Our Climate Resilience experts are uniquely focused and trained on leveraging rational objectivity for the purpose of building highly robust climate risk. By continuously striving to deliver the most objective contextually tailored estimates of climate risk in a diverse and collaborative working environment, our team is able to consistently add climate-resilient, sustainable value to our clients’ real estate investment portfolios.
References
[1] Kahneman, D. and Tversky, A. (1979) Prospect Theory: An Analysis of Decision under Risk. Econometrica: Journal of the Econometric Society, 47, 263-291. http://dx.doi.org/10.2307/1914185
[2] Simon, H. A. (1990). Bounded rationality. In Utility and probability (pp. 15-18). Palgrave Macmillan, London.
[3] Kahneman, D. (2011). Thinking, fast and slow. Macmillan.
[4] Nordhaus, W. D. (2017). Revisiting the social cost of carbon. Proceedings of the National Academy of Sciences, 114(7), 1518-1523.

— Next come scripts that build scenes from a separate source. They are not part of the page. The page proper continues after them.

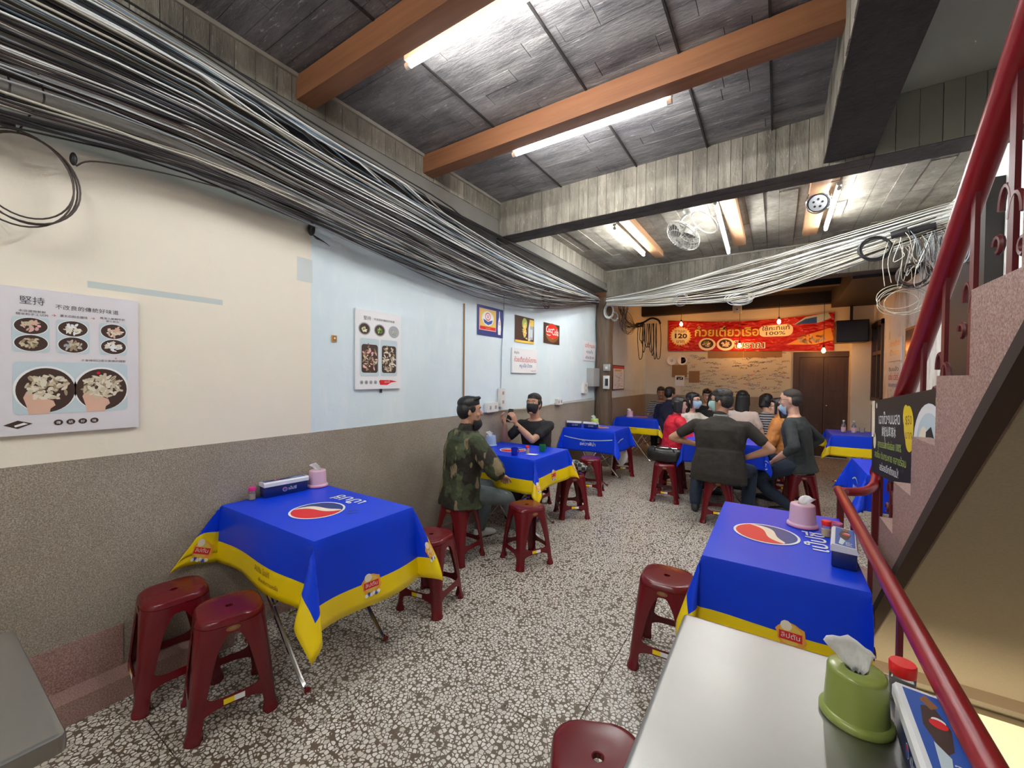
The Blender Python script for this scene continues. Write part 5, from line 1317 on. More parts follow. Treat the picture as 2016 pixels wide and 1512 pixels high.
MB().cyl(hc - ax * .05, hc + ax * .02, .06, .085, 24).build('head', 'black_plastic', fn_)
MB().tube([hc + ax * .02 + (a1 * math.cos(2 * PI * k / 28) + a2 * math.sin(2 * PI * k / 28)) * .087 for k in range(28)], .008, 8, closed=True).build('rim', 'chrome', fn_)
MB().cyl(hc + ax * .02, hc + ax * .024, .07, seg=24).build('face', 'print_grey', fn_)
for k in range(5):
    c_ = hc + ax * .024 + (a1 * math.cos(2 * PI * k / 5) + a2 * math.sin(2 * PI * k / 5)) * .035; MB().cyl(c_, c_ + ax * .003, .010, seg=10).build('dot', 'black_plastic', fn_)
MB().tube([V((-.09 * math.cos(PI * k / 10), -.02, -.13 - .0 + .10 * math.sin(PI * k / 10))) for k in range(11)], .007, 6).build('yoke', 'chrome', fn_)

# ================================================================== CABLES
def lerp_tab(tab, x):
    for (x0, v0), (x1, v1) in zip(tab, tab[1:]):
        if x <= x1: return v0 + (v1 - v0) * (x - x0) / (x1 - x0)
    return tab[-1][1]
def cs(tab, x):                              # smooth interpolation of a table
    n = len(tab)
    for i in range(n - 1):
        if x <= tab[i + 1][0] or i == n - 2:
            t_ = (x - tab[i][0]) / (tab[i + 1][0] - tab[i][0]); p0, p1, p2, p3 = tab[max(i - 1, 0)][1], tab[i][1], tab[i + 1][1], tab[min(i + 2, n - 1)][1]
            return .5 * (2 * p1 + (p2 - p0) * t_ + (2 * p0 - 5 * p1 + 4 * p2 - p3) * t_ * t_ + (3 * p1 - p0 - 3 * p2 + p3) * t_ ** 3)
ca = thing('cable_bundle', 'long sagging bundle of black, white and grey cables along the left wall', 'cables', (-2.4, 2.0, 2.7))
lowz = [(-2.5, 2.42), (-1, 2.40), (.26, 2.44), (.8, 2.50), (1.45, 2.46), (2.2, 2.39), (2.9, 2.34), (3.7, 2.33), (4.4, 2.37), (5.4, 2.52), (6.45, 2.70)]
hiz = [(-2.5, 3.10), (-1, 3.10), (.26, 3.08), (.8, 3.06), (1.45, 2.99), (2.2, 2.95), (2.9, 2.88), (3.7, 2.82), (4.4, 2.80), (5.4, 2.80), (6.45, 2.84)]
rg = random.Random(12)
NC = 96
for k in range(NC):
    q = (k + rg.uniform(-.6, .6)) / NC; q = min(1, max(0, q + .035 * math.sin(q * 40)))
    if .40 < q < .50 and rg.random() < .5: q -= .08
    r = rg.choice([.0035, .004, .0048, .0055]) * (1.45 if rg.random() < .10 else 1)
    if q > .55: mt = rg.choice(['cable_white', 'cable_bluegrey', 'cable_grey', 'cable_black', 'cable_cream', 'cable_black', 'cable_white', 'cable_white'])
    elif q > .3: mt = rg.choice(['cable_cream', 'cable_grey', 'cable_black', 'cable_brown', 'cable_white', 'cable_brown'])
    else: mt = rg.choice(['cable_black', 'cable_brown', 'cable_brown', 'cable_cream', 'cable_black', 'cable_grey'])
    b0 = rg.random(); drift = rg.uniform(-.09, .09) if q > .45 else rg.uniform(-.2, .2); ph = rg.uniform(0, 6); fr = rg.uniform(.5, 1.1); sg = rg.uniform(-.05, .02)
    y0 = rg.choice([-2.4, -2.4, -2.4, -1.2]); y1 = 6.45 if rg.random() > .06 else rg.uniform(3.0, 5.6); pts = []
    n = 30
    for i in range(n + 1):
        y = y0 + (y1 - y0) * i / n; qq = min(1, max(0, q + drift * math.sin(y * fr + ph) * .6)); g = min(1, max(0, (6.45 - y) / 1.6))
        z = cs(lowz, y) * (1 - qq) + cs(hiz, y) * qq + sg * math.sin(PI * (i / n)) + .003 * math.sin(y * 7 * fr + ph * 3)
        x = -2.585 + (.05 + .17 * b0) * (.45 + .55 * g) + .02 * math.sin(y * fr * 1.7 + ph)
        x = max(x, XL + .008)
        if z > 2.90: x = max(x, -2.405 + (.02 + .05 * b0) + (.02 if z < 2.95 else 0))
        elif z > 2.84: x = max(x, -2.5 + (z - 2.84) * 1.7)
        pts.append((x, y, z))
    MB().tube(pts, r, 5).build('cable', mt, ca, world=True, smooth=80)
cb = thing('cable_bundle', 'bundle of whitish cables crossing the room from the post to the right wall', 'cables', (-.5, 6.1, 2.8))
lo2 = [(-2.35, 2.66), (-1.9, 2.60), (-1.45, 2.55), (-.46, 2.50), (.0, 2.57), (.40, 2.67), (.8, 2.78), (1.40, 2.93)]
hi2 = [(-2.35, 2.80), (-1.9, 2.82), (-1.45, 2.86), (-.46, 2.97), (.0, 3.02), (.40, 3.07), (.8, 3.12), (1.40, 3.20)]
for k in range(46):
    q = (k + rg.uniform(-.5, .5)) / 46; r = rg.choice([.0038, .0045, .0055, .0065]); mt = rg.choice(['cable_white'] * 6 + ['cable_grey', 'cable_cream', 'cable_cream', 'cable_black'])
    ph = rg.uniform(0, 6); fr = rg.uniform(.8, 1.8); drift = rg.uniform(-.10, .10); b0 = rg.random(); pts = []
    for i in range(25):
        x = -2.35 + 3.74 * i / 24; qq = min(1, max(0, q + drift * math.sin(x * fr + ph)))
        z = cs(lo2, x) * (1 - qq) + cs(hi2, x) * qq; y = 6.50 - .85 * i / 24 - .10 * b0 + .02 * math.sin(x * fr + ph)
        pts.append((x, y, z))
    MB().tube(pts, r, 5).build('cable', mt, cb, world=True, smooth=80)
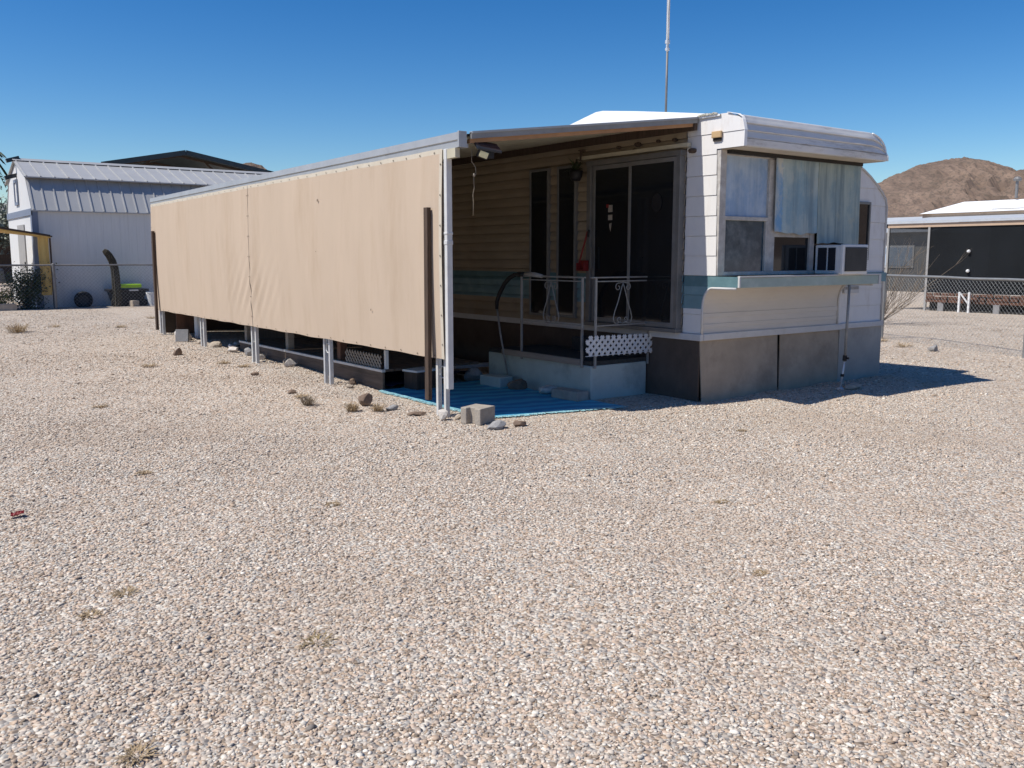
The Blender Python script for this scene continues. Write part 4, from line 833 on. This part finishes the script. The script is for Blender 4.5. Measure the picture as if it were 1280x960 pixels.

[5] Stern, N. (2006). Stern Review: The economics of climate change.
[6] Wagner, G. Recalculate the social cost of carbon. Nat. Clim. Chang. 11, 293–294 (2021). https://doi.org/10.1038/s41558-021-01018-5
[7] Kahneman, D., Sibony, O., & Sunstein, C. R. (2021). Noise: A flaw in human judgment. Little, Brown.
[8] Simonsohn, U. (2007). Clouds make nerds look good: Field evidence of the impact of incidental factors on decision making. Journal of Behavioral Decision Making, 20(2), 143-152.
[9] Arlen, J., & Tontrup, S. (2015). Strategic bias shifting: herding as a behaviorally rational response to regret aversion. Journal of Legal Analysis, 7(2), 517-560.